▸ Given request:
Work out how many lines hold the string "picture". The answer is a single number, nothing more.
>> START Provided entries
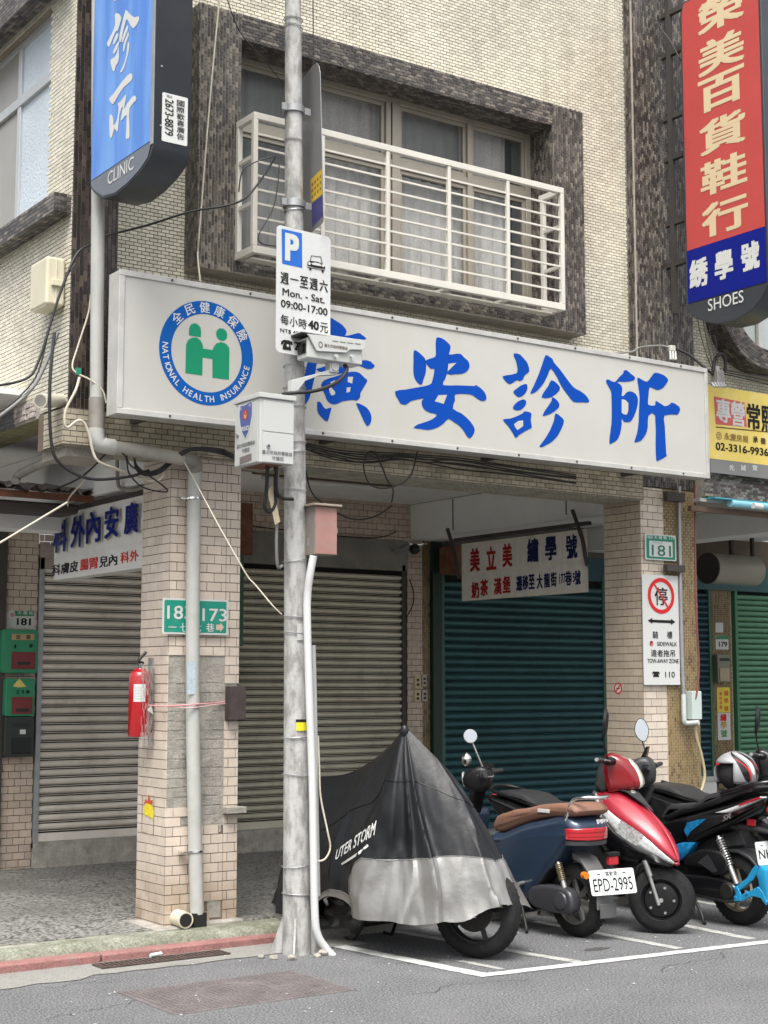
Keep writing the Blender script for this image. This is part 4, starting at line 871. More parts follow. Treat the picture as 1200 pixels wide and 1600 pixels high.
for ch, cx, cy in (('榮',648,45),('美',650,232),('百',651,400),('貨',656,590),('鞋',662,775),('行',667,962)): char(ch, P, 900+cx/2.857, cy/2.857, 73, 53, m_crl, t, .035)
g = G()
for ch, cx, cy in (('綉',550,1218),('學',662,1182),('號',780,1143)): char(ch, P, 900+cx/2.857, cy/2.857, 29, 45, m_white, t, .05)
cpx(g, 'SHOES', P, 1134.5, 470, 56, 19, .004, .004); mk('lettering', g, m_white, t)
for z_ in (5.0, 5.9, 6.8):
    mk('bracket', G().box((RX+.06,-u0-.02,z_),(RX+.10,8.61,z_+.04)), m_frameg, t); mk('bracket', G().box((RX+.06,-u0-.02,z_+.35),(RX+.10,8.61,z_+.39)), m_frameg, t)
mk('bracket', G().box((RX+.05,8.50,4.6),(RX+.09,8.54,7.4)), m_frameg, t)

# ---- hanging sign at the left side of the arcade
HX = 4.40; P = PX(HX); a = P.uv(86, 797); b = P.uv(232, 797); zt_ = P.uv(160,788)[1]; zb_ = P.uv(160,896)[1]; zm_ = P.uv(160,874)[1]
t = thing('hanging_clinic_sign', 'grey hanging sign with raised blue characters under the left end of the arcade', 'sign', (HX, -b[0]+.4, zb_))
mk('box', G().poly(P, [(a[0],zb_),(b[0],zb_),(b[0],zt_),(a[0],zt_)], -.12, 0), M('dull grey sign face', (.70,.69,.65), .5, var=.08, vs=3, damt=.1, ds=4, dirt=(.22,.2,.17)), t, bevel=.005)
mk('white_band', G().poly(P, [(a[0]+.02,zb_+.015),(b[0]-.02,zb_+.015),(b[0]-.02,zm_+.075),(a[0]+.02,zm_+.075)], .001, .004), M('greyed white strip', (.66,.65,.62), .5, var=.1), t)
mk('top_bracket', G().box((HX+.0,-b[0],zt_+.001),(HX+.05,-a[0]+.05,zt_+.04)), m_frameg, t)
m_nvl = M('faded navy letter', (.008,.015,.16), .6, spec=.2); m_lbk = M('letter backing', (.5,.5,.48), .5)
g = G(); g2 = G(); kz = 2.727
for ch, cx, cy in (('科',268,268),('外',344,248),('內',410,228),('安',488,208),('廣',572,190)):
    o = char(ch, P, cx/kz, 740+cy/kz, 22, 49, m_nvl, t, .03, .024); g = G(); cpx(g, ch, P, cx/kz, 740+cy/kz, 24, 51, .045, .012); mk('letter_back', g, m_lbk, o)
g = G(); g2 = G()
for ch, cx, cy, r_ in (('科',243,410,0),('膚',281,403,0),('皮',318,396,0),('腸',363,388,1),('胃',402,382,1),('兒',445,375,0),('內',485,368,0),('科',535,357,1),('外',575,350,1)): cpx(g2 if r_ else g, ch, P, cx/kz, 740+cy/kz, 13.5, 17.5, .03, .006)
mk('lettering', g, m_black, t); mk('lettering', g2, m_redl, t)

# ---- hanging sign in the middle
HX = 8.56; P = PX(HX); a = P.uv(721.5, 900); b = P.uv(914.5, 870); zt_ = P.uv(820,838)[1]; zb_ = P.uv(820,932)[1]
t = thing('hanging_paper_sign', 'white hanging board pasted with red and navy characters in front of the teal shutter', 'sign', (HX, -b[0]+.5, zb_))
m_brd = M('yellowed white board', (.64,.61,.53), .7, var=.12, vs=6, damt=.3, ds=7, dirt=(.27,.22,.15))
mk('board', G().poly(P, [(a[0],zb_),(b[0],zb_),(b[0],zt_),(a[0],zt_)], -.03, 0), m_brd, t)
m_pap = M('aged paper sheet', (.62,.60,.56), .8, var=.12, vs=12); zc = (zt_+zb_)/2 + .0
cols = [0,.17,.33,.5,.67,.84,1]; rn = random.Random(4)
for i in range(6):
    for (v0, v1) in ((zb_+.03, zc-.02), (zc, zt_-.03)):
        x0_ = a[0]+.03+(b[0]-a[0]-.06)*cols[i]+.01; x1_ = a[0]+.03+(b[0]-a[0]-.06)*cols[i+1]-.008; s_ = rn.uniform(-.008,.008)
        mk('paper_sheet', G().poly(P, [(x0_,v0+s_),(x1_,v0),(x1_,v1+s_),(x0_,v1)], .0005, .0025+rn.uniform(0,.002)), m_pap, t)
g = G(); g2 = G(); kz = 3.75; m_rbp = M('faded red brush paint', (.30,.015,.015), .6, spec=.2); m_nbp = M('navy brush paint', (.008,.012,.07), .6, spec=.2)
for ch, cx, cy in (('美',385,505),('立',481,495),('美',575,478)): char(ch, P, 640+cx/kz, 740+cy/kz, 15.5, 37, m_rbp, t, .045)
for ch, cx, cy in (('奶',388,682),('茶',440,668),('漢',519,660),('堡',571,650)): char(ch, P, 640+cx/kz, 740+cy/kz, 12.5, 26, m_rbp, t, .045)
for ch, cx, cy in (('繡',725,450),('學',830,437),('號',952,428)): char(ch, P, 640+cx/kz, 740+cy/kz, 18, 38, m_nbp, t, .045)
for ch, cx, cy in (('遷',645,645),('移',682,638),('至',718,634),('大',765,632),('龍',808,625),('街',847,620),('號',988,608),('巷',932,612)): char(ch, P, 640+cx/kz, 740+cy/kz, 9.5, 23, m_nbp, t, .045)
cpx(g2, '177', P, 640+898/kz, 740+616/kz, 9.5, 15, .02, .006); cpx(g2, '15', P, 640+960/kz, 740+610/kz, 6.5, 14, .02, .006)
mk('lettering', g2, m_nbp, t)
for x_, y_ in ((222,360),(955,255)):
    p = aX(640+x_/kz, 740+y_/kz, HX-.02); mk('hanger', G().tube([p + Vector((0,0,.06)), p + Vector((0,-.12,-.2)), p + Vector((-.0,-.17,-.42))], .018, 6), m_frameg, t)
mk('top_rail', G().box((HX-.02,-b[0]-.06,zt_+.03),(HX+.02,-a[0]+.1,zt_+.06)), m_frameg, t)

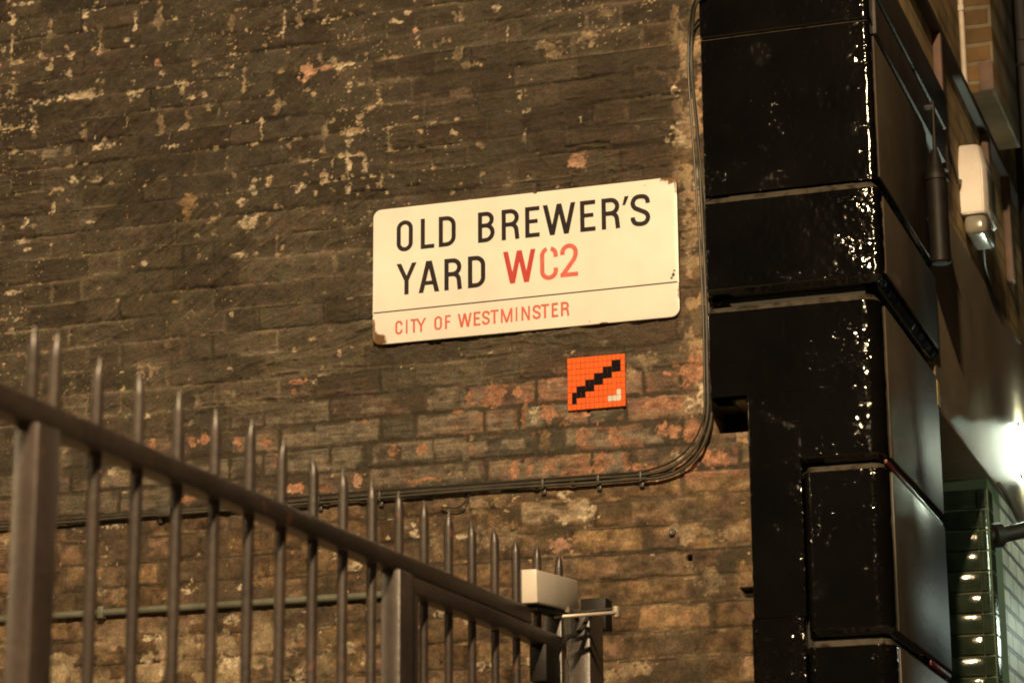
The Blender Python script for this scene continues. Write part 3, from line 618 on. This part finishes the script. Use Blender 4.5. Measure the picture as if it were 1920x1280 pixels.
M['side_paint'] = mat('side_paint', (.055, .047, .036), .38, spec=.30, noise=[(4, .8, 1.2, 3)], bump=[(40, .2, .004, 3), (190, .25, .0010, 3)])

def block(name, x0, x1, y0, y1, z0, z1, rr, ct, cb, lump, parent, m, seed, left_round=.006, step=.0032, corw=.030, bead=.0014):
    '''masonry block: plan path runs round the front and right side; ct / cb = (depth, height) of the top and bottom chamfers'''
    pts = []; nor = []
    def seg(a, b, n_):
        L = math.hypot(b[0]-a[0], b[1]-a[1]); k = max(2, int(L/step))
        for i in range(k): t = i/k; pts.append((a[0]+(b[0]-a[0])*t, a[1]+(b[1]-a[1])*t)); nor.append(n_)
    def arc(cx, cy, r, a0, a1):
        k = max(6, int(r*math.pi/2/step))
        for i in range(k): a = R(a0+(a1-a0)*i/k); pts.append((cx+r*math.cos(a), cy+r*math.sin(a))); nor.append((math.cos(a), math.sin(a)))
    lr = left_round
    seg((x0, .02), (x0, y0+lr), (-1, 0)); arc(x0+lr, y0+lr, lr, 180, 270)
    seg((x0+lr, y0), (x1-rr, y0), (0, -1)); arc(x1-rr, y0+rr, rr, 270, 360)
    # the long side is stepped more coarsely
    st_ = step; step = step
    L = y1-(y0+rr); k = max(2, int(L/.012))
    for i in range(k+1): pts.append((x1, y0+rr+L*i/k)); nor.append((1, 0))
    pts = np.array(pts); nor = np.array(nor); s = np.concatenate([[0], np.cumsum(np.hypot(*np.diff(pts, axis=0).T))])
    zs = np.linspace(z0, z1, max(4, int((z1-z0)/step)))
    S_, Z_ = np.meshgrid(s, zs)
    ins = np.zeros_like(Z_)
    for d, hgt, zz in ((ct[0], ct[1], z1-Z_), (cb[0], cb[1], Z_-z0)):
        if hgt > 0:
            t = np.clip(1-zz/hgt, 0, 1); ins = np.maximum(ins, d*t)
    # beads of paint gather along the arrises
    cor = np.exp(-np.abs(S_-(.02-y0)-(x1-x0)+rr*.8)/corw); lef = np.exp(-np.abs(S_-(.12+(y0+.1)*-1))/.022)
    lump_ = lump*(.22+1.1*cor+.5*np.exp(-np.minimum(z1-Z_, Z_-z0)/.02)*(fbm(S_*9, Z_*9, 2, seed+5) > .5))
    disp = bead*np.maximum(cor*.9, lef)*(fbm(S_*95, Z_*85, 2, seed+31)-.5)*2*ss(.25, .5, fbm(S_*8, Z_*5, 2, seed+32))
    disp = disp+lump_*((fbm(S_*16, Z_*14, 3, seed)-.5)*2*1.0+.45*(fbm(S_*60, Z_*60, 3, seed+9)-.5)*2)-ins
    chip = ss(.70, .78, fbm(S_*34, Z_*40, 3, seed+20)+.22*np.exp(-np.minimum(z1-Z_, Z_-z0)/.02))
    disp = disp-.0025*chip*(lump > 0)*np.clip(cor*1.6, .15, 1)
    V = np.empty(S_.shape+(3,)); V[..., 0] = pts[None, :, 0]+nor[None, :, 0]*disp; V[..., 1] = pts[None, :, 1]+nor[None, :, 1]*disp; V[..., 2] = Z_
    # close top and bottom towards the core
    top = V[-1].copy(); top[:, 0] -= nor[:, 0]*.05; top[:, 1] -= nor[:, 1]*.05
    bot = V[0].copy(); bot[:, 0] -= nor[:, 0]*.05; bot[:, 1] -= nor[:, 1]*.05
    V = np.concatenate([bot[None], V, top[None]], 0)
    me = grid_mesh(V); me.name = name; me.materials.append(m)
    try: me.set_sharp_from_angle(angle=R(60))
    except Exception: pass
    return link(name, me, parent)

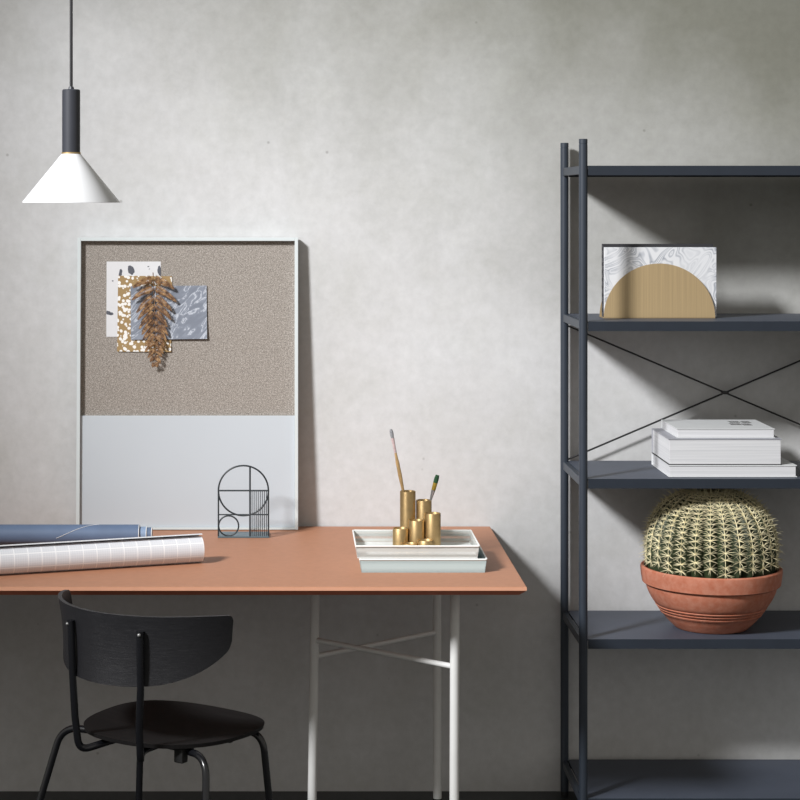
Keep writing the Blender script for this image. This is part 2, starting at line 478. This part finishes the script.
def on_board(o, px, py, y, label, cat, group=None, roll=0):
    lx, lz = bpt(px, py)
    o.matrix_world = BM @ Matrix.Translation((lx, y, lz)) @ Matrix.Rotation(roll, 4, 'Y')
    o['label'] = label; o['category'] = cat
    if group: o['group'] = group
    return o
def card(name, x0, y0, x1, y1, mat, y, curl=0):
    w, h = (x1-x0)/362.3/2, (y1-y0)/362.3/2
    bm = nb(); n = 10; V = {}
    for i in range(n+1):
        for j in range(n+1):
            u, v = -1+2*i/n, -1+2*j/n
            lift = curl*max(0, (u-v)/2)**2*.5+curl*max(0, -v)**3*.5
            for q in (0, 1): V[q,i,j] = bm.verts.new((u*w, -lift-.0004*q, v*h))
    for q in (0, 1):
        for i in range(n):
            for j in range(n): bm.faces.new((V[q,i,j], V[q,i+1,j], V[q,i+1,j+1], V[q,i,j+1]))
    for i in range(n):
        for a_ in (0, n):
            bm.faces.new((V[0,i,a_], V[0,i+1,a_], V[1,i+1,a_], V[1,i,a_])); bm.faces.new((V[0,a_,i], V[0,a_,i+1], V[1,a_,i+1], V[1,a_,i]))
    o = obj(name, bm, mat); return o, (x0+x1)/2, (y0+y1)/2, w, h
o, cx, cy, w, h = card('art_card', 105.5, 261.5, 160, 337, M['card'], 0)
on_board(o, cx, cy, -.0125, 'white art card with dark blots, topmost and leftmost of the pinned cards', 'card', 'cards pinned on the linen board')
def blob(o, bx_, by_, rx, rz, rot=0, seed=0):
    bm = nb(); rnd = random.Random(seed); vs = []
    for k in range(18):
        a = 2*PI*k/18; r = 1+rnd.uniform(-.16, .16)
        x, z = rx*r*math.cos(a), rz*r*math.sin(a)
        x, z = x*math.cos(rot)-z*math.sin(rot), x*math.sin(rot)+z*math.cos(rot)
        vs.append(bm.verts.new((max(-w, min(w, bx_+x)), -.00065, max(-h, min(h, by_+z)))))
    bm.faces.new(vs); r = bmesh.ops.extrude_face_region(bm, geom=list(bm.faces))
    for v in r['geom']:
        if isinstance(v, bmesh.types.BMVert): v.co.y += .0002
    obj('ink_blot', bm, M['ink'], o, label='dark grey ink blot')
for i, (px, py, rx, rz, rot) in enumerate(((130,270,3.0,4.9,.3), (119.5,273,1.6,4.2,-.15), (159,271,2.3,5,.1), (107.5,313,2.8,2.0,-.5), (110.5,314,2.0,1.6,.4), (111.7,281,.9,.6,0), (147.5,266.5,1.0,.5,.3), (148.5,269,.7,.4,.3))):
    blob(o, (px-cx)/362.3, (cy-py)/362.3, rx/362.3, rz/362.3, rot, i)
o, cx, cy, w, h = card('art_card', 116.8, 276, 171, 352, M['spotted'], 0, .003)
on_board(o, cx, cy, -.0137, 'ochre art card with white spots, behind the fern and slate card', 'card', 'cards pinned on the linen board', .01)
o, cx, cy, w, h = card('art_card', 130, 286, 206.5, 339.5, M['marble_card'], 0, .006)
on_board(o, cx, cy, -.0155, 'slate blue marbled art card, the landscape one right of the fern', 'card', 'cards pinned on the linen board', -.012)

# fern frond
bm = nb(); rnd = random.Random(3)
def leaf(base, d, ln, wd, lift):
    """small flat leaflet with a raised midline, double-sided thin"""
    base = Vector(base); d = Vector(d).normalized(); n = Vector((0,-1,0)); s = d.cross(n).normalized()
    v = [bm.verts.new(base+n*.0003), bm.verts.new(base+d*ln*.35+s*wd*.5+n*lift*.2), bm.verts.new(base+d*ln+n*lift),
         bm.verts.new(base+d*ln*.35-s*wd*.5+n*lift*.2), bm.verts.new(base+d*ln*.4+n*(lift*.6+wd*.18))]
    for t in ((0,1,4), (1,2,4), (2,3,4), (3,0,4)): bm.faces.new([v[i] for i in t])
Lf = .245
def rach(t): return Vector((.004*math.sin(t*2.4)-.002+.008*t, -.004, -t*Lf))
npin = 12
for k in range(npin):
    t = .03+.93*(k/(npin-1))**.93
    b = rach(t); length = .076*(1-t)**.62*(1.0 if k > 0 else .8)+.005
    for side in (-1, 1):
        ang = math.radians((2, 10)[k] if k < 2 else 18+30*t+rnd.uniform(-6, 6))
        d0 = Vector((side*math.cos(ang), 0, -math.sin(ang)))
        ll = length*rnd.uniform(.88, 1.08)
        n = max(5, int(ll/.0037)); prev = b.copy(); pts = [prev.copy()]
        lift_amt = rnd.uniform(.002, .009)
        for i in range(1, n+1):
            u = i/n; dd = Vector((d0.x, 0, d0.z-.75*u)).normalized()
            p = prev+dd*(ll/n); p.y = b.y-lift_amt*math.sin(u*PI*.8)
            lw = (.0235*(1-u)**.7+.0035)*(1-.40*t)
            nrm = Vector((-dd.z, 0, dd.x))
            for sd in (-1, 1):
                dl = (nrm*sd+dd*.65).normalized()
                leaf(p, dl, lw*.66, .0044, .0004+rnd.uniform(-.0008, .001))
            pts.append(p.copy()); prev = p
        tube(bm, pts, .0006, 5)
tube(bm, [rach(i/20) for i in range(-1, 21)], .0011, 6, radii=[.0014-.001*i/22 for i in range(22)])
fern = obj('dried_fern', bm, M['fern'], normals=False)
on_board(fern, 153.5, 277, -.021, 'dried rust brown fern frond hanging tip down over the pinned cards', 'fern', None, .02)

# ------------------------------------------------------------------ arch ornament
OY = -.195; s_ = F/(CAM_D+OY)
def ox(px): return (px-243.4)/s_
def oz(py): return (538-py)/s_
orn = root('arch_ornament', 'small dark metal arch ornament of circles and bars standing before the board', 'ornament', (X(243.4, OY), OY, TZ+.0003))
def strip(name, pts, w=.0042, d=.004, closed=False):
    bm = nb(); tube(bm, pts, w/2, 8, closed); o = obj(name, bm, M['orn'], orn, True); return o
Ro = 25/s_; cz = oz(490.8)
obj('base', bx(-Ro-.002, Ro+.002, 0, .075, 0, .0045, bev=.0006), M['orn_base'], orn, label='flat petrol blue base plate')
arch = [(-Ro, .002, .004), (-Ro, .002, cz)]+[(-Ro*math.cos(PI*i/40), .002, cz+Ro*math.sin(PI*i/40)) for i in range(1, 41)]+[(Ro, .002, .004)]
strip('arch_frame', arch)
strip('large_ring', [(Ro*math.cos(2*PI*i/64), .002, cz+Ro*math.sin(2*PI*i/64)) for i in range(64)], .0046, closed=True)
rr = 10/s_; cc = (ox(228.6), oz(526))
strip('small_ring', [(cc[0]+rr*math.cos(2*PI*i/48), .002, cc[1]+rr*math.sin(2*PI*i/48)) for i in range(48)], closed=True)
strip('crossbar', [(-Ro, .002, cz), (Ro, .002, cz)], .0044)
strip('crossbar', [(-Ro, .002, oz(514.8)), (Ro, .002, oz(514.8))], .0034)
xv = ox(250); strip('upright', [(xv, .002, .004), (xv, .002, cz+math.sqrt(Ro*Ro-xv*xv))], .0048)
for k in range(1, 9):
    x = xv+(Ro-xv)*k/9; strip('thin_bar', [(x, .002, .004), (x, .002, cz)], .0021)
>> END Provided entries
▸ Correct result:
2